Digital Skills: Developing Online Assessment Skills in Everyday Classroom Activities Western Reserve Public Media
Students will determine whether words with similar definitions have a positive or negative connotation.
I can:

Determine a word’s connotation.

Tech Skills:
  • Keyboarding

The supplemental resource also utilizes the drag and drop tech skill.

Materials and Resources:

Printable worksheets for connotation and denotation here and here. The links are also in lesson plan.

Digital T-Chart

Teacher selected pairs of words

Teacher selected topics for student brainstorming


Grade Level:
  • 6th-8th Grade
Subject Area:
  • Language Arts

Activity 1

  • Depending on the age level of your students, introduce or review the concept that words with similar denotations, or definitions, can have different connotations, or associations.

    Try introducing or reviewing the concept with a video such as this one or this one

  • These connotations are generally positive or negative, though they can also be neutral.

  • Print students a copy of each of the printable worksheets to allow students to practice categorizing words as having positive or negative connotations.

    Printable 1

    Printable 2

  • Depending on the age level of your students, you may wish to complete one or both of the worksheets together. Alternately, you may allow students to work in groups or partners and then check over the work when finished



Activity 2

  • Direct students to the digital T-Chart.

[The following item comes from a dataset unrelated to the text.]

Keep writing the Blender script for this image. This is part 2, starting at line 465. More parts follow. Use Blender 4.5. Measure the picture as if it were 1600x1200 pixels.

  • Direct students to type their names and the date on the top of the page.

  • Next, direct students to type a label of positive connotations on the left column and negative connotations on the right column.

  • Provide students with several pairs of words, focusing on one pair at a time.

  • These words should be related to a similar topic, such as personality traits. They should have similar denotations, or definitions, but a clearly positive or negative connotation.

    For example: bossy and leader

  • For each pair of words, students should be able to identify one that is positive and one that is negative.

  • Allow students time to type the pair of words in the appropriate columns.

  • Continue with several more pairs of words.

  • When finished, allow students to print their T-charts and turn them in.

  • Alternately, you may wish to review the correct answers as a class and allow students to print their T-charts to keep for future reference.



Practice Activity

  • Break students into pairs or small groups.

  • Provide students with 1-3 topics to brainstorm related words.

    For example: Shopping

  • Ask students to make a list of related words.

    Students may create a list of words such as expensive, cheap, and thrifty.

  • Direct students to make another T-chart for each topic in which they sort their word lists into words with a positive or negative connotation.

  • Allow students to print and turn in their T-charts.

  • Alternately, you may wish to allow student pairs or groups to present their T-charts to the class as the basis for a whole class discussion.


Distinguish among the connotations (associations) of words with similar denotations (definitions) (e.g., stingy, scrimping, economical, unwasteful, thrifty).

Distinguish among the connotations (associations) of words with similar denotations (definitions) (e.g., refined, respectful, polite, diplomatic, condescending).

Distinguish among the connotations (associations) of words with similar denotations (definitions) (e.g., bullheaded, willful, firm, persistent, resolute).

Supplementary Resources:

This drag and drop activity from Read Write Think allows students to choose a concept and then organize words along a positive and negative axis.